Exercise goal
A verbatim copy is needed of the lines from the one containing "Reconstruct this image" down to the one containing "COL = S.collection", inclusive. Print it with no pictures.

Data
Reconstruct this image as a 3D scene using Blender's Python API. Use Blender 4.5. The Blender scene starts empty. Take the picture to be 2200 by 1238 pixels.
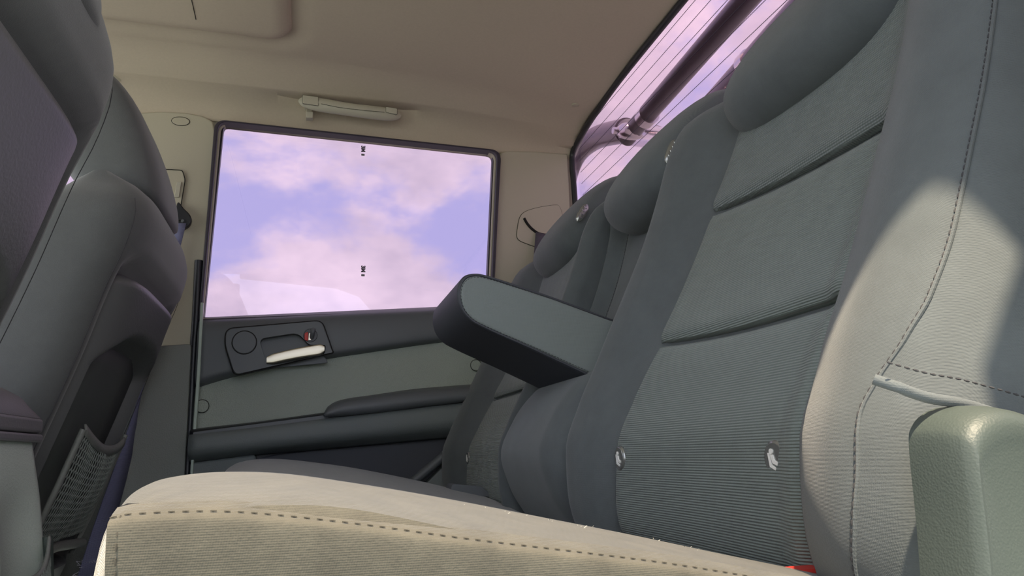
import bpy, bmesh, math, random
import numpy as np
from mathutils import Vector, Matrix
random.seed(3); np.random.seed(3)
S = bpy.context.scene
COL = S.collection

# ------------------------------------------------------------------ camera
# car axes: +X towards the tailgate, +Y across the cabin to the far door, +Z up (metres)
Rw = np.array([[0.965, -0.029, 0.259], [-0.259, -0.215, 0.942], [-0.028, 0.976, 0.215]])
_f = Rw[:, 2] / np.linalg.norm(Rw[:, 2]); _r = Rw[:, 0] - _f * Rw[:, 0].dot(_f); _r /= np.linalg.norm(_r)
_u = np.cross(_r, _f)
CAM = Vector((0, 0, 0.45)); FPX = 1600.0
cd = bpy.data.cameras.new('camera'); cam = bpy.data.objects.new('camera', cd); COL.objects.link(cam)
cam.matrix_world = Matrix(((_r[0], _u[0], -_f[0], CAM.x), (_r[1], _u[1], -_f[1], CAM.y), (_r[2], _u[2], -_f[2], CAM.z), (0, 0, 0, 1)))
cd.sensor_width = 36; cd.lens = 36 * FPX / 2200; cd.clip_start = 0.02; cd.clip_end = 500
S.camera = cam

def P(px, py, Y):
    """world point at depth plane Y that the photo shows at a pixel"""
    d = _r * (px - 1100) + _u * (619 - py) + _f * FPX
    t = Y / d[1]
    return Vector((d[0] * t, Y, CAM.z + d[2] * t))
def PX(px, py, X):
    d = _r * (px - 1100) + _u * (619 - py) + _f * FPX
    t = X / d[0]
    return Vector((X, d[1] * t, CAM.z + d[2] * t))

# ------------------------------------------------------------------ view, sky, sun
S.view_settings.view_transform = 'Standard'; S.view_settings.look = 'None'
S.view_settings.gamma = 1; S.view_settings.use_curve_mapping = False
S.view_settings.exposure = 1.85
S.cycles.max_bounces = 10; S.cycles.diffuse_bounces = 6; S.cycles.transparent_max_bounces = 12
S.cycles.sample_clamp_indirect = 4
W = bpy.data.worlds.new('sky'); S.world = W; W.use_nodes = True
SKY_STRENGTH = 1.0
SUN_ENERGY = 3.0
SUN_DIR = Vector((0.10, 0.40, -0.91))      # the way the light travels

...

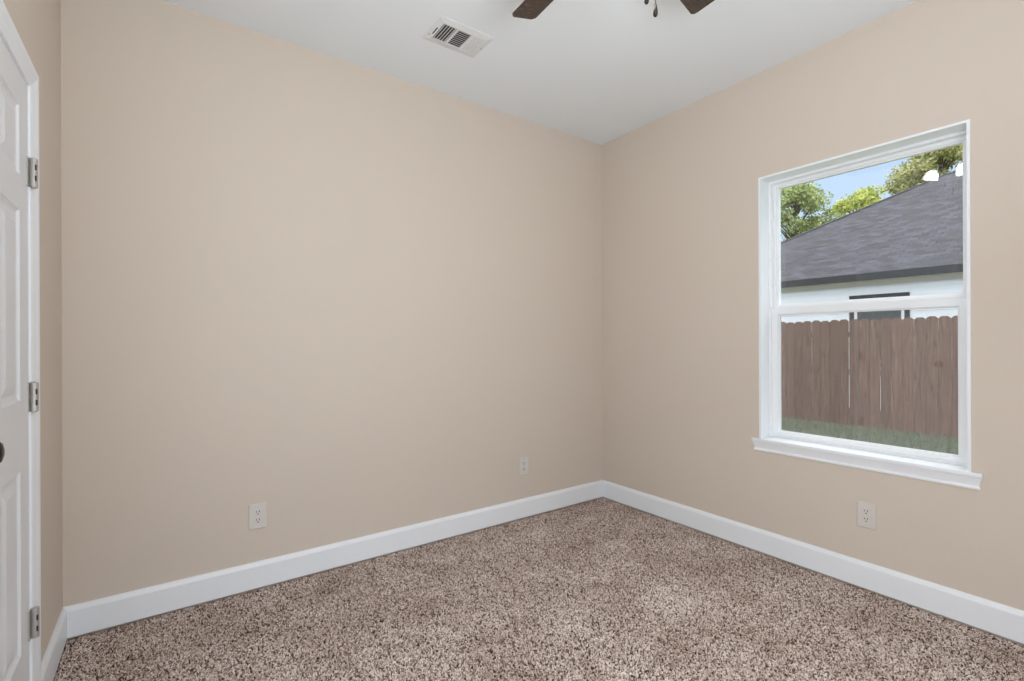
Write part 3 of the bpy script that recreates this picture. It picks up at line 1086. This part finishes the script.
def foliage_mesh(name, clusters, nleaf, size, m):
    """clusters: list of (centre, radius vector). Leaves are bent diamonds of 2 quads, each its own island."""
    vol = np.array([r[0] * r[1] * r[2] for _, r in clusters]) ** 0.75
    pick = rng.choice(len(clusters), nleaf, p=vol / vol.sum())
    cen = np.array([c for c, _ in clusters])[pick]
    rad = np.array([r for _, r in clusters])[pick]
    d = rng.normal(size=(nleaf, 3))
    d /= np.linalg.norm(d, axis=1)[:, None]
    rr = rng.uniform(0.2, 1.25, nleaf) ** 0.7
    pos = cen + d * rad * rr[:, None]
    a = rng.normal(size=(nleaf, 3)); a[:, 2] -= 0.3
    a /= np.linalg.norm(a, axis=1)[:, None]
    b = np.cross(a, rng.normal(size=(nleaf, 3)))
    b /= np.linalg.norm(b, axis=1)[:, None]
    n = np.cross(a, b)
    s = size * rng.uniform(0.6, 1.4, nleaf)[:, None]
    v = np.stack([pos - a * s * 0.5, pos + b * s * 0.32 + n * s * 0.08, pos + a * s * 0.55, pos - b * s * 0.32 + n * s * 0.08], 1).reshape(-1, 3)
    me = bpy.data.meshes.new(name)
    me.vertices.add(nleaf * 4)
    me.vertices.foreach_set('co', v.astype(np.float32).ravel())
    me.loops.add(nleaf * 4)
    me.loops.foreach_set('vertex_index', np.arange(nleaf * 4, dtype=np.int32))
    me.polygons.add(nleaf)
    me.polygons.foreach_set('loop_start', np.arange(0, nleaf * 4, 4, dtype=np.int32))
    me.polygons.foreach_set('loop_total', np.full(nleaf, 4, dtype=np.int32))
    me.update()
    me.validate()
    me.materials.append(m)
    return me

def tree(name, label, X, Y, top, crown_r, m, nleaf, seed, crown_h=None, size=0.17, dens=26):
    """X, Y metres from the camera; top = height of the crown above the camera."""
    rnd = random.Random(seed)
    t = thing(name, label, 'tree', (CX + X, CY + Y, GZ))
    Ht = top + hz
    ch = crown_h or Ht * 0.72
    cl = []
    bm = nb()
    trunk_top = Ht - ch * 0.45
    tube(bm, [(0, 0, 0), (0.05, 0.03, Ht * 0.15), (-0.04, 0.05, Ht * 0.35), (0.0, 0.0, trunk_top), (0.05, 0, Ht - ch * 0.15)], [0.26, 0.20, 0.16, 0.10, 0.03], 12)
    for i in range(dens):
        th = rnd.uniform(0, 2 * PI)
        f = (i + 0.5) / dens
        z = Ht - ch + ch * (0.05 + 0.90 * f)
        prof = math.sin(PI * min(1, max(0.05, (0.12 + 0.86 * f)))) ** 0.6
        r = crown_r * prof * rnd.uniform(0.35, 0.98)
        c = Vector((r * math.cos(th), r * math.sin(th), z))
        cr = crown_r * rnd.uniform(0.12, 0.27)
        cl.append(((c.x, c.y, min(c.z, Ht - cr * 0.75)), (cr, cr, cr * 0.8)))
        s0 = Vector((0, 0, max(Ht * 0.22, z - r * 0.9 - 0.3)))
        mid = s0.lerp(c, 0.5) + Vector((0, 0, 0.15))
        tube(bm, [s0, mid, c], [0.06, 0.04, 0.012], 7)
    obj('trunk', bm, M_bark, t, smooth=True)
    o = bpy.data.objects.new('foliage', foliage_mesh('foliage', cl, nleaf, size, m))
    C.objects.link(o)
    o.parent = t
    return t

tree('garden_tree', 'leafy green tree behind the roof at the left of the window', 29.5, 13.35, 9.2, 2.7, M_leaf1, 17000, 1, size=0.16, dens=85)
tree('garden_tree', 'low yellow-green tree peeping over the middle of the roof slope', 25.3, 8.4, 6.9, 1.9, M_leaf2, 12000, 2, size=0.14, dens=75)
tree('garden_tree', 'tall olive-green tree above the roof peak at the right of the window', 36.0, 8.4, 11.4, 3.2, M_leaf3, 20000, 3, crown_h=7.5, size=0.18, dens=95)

The response
Reconstruct this image as a 3D scene using Blender's Python API. Use Blender 4.5. The Blender scene starts empty. Take the picture to be 2200 by 1238 pixels.
import bpy, bmesh, math, random
import numpy as np
from mathutils import Vector, Matrix
random.seed(3); np.random.seed(3)
S = bpy.context.scene
COL = S.collection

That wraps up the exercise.